Sonuç olarak güvenlik operasyonu, SDG’nin Rakka’daki gücünü ve varlığını göstermek, askeri ve güvenlik birimleri üzerindeki mutlak kontrolünün devam ettiğini vurgulamak için kullanıldı. SDG, ABD’nin başta Rakka olmak üzere kontrolündeki bölgelerde askeri ve sivil işlerin idaresinde Arap bileşene daha fazla rol verme üzerine kurulu hareketinin bir parçası olarak bu kesimle çalışma ihtimalinden çekiniyor. Bu nedenle SDG daha önce silahlı muhalif gruplarda yer alan unsur ve komutanları hedef alan tutuklama hamlelerini operasyon ile gizlemeye çalışıyor gibi görünüyor.

Boyut olarak Rakka’daki güvenlik operasyonu, SDG’nin kontrolü altındaki bölgelerde düzenlediği en büyük operasyon. Daha önceki yıllarda düzenlenen operasyonlar illerdeki çeşitli ilçe ve nahiyelerle sınırlıydı. Bu operasyon ise SDG’nin Rakka’da kontrol ettiği bütün ilçe ve nahiyeler ile Halep'in doğu kırsalının bazı kısımlarını kapsıyor.

Görünüşe göre SDG, bu operasyon ile Suriye’deki Uluslararası Koalisyon güçlerinin önderliğindeki terörle mücadele operasyonlarında gücünü ve rolünün önemini vurgulamak, Türkiye’nin gücüne karşı koymak, Demokratik Birlik Partisi ile rejim arasında devam eden müzakerelerdeki konumunu desteklemek istiyor. Rejim bu müzakerelerde SDG ve Özyönetim projesinin tasfiye edilmesini istiyor.

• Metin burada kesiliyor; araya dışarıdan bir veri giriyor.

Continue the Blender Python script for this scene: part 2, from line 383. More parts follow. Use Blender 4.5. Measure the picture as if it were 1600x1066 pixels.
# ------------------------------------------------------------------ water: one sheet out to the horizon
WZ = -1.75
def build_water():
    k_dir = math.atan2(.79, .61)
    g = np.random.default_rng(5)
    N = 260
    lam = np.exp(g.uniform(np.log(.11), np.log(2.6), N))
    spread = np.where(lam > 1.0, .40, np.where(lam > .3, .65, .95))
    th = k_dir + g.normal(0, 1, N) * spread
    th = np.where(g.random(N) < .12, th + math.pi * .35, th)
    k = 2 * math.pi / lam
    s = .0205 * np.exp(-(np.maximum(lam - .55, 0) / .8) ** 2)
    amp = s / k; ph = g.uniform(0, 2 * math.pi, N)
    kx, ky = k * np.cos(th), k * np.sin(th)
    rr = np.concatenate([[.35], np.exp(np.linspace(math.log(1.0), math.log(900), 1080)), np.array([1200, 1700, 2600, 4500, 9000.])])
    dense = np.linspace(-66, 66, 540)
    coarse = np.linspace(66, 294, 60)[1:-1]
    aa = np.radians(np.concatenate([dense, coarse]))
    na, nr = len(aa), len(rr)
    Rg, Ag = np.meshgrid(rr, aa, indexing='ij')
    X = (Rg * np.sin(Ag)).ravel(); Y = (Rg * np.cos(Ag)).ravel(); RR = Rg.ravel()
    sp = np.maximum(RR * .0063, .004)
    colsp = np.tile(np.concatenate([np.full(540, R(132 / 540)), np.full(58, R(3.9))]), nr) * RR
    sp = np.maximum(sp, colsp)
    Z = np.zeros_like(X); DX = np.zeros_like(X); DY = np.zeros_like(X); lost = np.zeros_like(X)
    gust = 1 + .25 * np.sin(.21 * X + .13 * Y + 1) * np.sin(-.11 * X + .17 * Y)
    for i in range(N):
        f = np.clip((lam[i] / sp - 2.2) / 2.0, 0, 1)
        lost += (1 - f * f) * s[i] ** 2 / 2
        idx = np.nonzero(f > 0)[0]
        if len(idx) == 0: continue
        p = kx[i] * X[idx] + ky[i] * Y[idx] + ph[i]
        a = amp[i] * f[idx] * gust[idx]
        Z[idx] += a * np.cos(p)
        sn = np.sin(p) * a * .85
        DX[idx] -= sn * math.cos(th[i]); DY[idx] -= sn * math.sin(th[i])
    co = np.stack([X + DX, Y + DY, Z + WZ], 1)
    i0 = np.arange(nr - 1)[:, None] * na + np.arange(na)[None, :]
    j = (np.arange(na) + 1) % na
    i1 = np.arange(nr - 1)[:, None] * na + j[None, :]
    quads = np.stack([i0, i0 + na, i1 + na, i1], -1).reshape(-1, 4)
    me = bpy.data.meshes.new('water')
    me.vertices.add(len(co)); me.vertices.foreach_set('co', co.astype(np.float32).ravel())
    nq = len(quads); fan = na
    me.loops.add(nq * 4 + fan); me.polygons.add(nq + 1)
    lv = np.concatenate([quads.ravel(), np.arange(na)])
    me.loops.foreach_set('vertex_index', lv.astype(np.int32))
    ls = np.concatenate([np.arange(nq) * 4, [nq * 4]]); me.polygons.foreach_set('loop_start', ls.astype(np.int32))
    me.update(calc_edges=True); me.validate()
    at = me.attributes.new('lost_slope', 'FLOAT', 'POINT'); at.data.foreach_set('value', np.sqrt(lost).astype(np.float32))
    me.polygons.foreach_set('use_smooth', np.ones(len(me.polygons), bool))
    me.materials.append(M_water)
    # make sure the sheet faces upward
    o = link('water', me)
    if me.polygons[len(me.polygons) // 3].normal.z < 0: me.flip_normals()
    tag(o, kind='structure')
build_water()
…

Her halükârda SDG’nin ara sıra ve düzensiz olarak başlattığı bu güvenlik operasyonları, Suriye’nin kuzeydoğusundaki bölgeleri yönetme ve sürekli olarak kontrolü altında tutma konusunda tercih ettiği güvenlik yöntemini yansıtıyor. Aynı zamanda çıkar elde etmek, uluslararası ve yerel rakiplerine karşı koymak için Uluslararası Koalisyon güçleriyle olan ortaklığı ne ölçüde kullandığını ve suiistimal ettiğini de gösteriyor.